The games I have played personally and those I have seen with one on one combat seem to be focused on dice rolls, or drawing cards.
But for the game I work on I would prefer to not have combat with dice rolls.
The game will involve characters of different classes traveling the board, and they may encounter enemies. But they will also do other stuff on the board but I can work on how they perform the other tasks after I get the combat locked down since that seems the hardest part.
I'd love to hear about solid alternatives to dice rolls that dont get too complicated.
Mainly it will be against the board, but I have not ruled pvp combat out yet. Ideally the system could allow for it too.
I suppose I could go with dice, but I am just thinking that I would likely end up with something very similar to A touch of Evil and other Flying Frog games.
I do like those games a lot, and I am going with something similar for my game. A main difference is that all characters start out with their gear and allies instead of having to gather them.
But, they cant carry everything with them, they get limited inventory slots so need to leave some stuff at their starting position. They have to plan their trip so to speak.
They'd always have their standard armor and main weapon of course, but a knight for example could carry two equipment items.
So he'd have armor and a sword which would give him his basic attack and defense.

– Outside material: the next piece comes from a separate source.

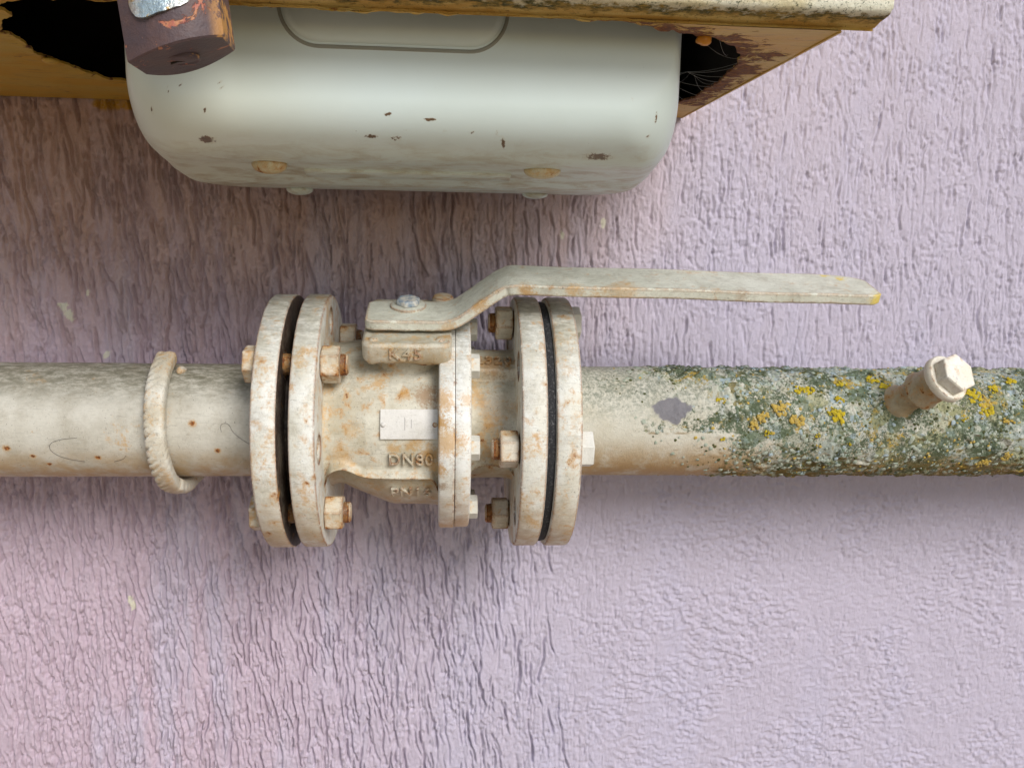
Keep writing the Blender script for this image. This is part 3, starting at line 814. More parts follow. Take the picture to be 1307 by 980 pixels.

But he could take a shield with him to give increased defense, a horse for faster movement over the map, and a choice of various weapons that each give bonus damage to specific enemies.
Like a mace that does bonus damage only to undead, but would deal the same damage as the basic sword against all other enemies.
Great when he goes to the graveyard area, but not in the forest area.
Might still be a few very special items to aquire in the game by any class, powerfull magical items, but I want all heroes to use what they start with, which they can lose even.
They start fully prepared on their quest.
Through this I want to counter the usual grind of finding equipment in the early game.